Most things are a LOT more nuanced than most people give credence to, and there's zero dishonor in acknowledging that. With almost every issue I've delved into (especially political ones), there are arguments for and against any given issue that I can't hand-wave away. I might prioritize some factors ahead of others, but just about every political issue in the world is a matter of tradeoffs, and there are very few obvious wins.
I agree with your assertion here that much of the strengths to be found in capitalism revolve around the notion of resolving power imbalances. For every good story I've read, somewhere, there's a terrifying story -- I'm reminded of the old Hazard county mine worker strikes, for example.
But while unions are ostensibly the surest fix in mitigating those power imbalances (in fostering leverage to the people), the more I look at them the more I realize that they need to be truly cooperative. Union power is real enough that there are places like Sweden which have no minimum wage, and yet still have high effective wages. But in America at least, unions with political power often exploit that political power towards complacency, corruption, and often trend towards being less effective stewards of their member interests. In essence, too much cooperation between unions and policy makers may yield counter-intuitive results that manifest in ineffective unions, which yields declining memberships, which yields power imbalances in favor of corporations.

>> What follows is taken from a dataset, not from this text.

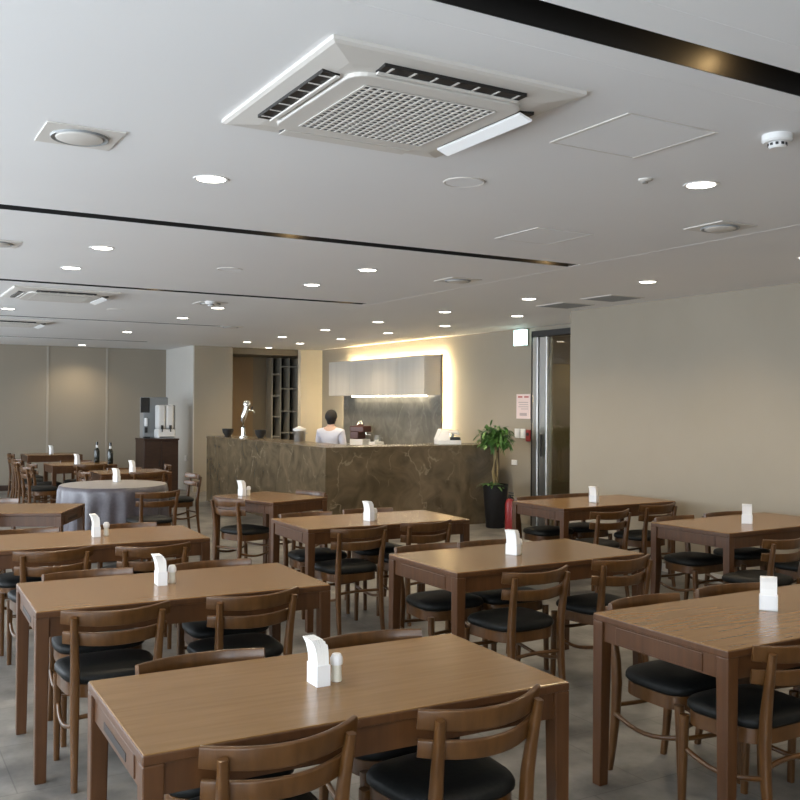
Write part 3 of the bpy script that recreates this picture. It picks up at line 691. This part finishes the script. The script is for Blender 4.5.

The point, if I have one, is that while so many people get wrapped up in the idea of "unions bad" or "unions good", we lose the ability to objectively evaluate whether a given union is good or bad because we ideologically insist that they be a certain way. Similarly, evaluations of government, corporations, regulations, trade, capitalism, socialism, et al all falter as soon as we begin to put too much faith in the institution that we stop performing scientifically objective and individual evaluations upon them.
Thanks for the conversation, and in particular, for the open mind. It's always a pleasure to engage with someone who I know to be willing to adjust their opinions to facts, and while capitalism surely isn't always good, it definitely isn't always bad either.